I don't have any sources, tulip..
but I have some snappies!
http://www.housebeautiful.com/kitchens/kitchens-1950s-0609#slide-1
The doors
on IKEA kitchen cabinets are great-looking. The cases themselves are the most minimal that could be imagined. You could buy their doors, and have a local man make simple painted (or prefinished maple) plywood cabinet boxes -- and you'd have a far better product.
The IKEA cabinets hang on the walls via a European-style horizontal steel rail. This is a system never adopted in the US, for some reason . . .
I have installed some IKEA...
I have installed some IKEA kitchen cabinets as part of my job (the steel rail SDR mentions is quite nice), and think they are a good option. As for Mark's photos, they seem to show a lot of heavy gauge sheet metal cabinets, popular in the 50's. I have a few of these installed in my garage, and wish they were still being made.
Tulipman
I took that same walk through Home Depot about ten years ago when I had to redo a kitchen on a budget.
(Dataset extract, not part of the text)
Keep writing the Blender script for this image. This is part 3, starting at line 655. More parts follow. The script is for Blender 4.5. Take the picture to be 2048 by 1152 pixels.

I even went so far as to work up an estimate on cabinet costs alone: the least expensive cabinets off the shelf at HD was twice the price of the least expensive at IKEA for the same layout. And not as good quality: joints weren't tight, edges were rough. And they had frame fronts, which I loathe with all my being. Once you have frameless fronts, you never go back. SO much more room and access is much easier.
I think the cabinets hold up quite well for the price point, and it's very easy to pull one out if there is a problem down the road and just stick a new one in. They have not changed the sizes ever, to my knowledge.